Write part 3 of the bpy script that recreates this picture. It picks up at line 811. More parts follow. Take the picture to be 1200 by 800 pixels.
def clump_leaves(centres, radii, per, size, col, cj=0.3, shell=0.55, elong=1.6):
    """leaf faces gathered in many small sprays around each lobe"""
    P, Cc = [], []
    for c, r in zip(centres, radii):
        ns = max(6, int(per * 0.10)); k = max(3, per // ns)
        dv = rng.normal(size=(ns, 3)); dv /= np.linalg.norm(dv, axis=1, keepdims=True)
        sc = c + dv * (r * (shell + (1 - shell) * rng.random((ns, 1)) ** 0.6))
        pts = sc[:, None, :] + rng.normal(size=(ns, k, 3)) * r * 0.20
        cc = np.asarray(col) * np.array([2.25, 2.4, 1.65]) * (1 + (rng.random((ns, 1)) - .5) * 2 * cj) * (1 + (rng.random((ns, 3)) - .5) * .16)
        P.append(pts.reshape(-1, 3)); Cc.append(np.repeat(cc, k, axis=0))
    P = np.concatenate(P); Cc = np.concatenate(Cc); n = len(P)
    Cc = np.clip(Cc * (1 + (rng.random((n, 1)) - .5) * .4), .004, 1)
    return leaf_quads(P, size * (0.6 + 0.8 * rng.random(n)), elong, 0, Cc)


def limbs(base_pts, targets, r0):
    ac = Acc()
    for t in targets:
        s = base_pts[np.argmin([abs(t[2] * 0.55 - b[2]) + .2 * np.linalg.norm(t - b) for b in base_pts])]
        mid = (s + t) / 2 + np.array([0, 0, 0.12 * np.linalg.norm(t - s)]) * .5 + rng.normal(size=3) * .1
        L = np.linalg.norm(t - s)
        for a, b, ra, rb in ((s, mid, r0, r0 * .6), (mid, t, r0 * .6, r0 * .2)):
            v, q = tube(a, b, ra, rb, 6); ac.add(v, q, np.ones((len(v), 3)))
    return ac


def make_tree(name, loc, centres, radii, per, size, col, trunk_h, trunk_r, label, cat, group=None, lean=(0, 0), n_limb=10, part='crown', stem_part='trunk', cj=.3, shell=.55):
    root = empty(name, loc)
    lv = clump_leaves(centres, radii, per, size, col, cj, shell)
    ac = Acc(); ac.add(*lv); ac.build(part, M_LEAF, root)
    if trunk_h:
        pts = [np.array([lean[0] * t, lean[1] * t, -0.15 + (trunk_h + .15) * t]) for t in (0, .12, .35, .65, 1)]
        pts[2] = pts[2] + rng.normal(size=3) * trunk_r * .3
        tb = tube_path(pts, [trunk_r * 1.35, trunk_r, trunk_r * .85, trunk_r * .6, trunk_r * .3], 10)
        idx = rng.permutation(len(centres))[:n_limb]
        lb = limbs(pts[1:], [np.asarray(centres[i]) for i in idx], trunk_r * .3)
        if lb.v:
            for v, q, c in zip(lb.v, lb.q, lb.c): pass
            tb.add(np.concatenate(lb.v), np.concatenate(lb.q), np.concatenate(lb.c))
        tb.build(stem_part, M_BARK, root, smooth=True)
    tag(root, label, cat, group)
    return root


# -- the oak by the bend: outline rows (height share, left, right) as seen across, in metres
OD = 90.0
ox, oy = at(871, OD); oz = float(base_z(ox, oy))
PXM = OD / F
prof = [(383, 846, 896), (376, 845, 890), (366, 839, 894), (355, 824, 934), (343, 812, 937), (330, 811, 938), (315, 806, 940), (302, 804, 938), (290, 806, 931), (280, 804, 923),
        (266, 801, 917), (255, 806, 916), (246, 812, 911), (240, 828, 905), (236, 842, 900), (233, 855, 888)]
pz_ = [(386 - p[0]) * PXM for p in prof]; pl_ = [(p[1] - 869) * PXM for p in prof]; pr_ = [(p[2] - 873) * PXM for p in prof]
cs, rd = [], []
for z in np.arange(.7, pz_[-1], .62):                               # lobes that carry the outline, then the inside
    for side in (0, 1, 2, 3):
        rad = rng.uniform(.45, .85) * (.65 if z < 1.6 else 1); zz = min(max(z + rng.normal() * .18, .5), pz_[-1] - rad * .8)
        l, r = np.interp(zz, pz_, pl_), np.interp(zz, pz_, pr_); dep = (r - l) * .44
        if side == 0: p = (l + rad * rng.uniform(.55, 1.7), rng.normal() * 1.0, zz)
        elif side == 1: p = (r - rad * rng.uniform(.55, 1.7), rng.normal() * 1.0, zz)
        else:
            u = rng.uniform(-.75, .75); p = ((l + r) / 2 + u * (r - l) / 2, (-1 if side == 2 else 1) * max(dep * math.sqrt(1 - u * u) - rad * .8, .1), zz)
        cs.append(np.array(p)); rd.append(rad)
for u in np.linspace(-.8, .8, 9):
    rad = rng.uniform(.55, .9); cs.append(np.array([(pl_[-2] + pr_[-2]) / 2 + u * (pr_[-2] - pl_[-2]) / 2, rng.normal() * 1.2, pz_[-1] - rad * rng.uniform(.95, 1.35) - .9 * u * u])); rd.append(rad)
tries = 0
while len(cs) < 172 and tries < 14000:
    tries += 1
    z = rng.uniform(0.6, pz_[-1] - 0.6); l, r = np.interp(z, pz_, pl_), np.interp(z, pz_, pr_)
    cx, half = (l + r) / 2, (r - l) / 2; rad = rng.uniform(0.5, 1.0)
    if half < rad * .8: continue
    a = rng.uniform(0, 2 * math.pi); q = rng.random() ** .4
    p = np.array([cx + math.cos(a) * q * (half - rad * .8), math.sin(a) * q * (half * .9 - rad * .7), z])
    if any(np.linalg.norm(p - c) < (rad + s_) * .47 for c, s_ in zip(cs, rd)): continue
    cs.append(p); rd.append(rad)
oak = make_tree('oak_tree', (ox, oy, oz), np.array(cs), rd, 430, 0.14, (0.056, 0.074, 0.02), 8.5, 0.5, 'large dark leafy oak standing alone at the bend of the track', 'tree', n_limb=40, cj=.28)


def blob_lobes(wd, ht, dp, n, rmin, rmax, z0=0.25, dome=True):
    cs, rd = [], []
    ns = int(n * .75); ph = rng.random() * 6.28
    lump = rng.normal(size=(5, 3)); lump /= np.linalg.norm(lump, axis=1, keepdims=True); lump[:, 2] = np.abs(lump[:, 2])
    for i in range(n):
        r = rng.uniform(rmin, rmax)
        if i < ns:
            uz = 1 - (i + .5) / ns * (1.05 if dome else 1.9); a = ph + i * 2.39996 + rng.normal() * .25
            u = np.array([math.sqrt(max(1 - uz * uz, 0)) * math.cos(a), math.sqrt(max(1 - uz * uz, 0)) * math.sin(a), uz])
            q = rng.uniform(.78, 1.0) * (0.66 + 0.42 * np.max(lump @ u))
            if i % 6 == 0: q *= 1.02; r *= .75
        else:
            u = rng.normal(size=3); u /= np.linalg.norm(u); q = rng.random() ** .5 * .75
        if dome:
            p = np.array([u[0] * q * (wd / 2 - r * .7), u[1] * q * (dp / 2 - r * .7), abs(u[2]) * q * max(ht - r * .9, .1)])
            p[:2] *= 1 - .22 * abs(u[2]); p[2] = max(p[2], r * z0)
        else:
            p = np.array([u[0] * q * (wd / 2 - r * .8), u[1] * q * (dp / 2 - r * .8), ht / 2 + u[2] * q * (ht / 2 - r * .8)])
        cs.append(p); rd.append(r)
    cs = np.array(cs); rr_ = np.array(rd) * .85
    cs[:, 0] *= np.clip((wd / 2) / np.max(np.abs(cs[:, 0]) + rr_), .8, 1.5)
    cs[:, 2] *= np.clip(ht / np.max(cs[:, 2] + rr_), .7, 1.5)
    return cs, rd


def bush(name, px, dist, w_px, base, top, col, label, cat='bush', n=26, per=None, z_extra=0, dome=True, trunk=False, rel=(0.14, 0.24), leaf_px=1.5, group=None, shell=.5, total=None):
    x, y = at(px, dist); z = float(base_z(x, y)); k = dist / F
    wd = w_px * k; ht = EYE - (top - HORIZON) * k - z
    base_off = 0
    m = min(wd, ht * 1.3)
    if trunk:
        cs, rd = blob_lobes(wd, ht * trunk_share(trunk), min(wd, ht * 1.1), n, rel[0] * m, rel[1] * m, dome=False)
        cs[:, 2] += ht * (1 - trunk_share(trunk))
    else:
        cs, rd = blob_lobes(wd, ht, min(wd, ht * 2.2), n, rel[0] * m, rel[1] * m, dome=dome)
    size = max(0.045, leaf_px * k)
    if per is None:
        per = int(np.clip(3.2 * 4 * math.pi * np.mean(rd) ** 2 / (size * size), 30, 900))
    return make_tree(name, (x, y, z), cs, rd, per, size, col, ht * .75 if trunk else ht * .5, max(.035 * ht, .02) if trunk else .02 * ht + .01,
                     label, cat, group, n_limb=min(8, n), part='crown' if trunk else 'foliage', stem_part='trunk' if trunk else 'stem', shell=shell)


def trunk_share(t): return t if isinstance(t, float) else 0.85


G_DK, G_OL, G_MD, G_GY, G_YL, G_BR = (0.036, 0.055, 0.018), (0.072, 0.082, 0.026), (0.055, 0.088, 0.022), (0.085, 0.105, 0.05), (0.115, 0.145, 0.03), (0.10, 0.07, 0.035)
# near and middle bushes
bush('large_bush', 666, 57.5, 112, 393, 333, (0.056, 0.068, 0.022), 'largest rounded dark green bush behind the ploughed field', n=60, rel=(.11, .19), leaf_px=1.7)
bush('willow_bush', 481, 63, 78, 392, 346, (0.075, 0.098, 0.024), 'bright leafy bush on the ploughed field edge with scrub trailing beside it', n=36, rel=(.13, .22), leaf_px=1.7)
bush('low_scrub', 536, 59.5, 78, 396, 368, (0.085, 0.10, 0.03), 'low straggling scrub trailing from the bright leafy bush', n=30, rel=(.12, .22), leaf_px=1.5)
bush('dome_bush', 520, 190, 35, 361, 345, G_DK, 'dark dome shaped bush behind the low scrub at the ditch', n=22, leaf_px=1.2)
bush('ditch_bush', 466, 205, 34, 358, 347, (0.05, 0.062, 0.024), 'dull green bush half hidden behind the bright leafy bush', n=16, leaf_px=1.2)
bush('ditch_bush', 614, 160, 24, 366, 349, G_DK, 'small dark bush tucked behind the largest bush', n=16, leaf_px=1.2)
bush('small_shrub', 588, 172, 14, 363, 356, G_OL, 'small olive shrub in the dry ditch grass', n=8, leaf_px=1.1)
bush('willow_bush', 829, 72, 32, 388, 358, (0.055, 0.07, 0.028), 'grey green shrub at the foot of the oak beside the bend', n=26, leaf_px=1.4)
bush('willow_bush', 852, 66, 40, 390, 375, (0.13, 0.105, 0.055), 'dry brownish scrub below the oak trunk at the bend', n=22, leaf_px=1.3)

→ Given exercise
Which lines of the data include "that"? Copy each of them.

→ Correct output
Write part 3 of the bpy script that recreates this picture. It picks up at line 811. More parts follow. Take the picture to be 1200 by 800 pixels.
for z in np.arange(.7, pz_[-1], .62):                               # lobes that carry the outline, then the inside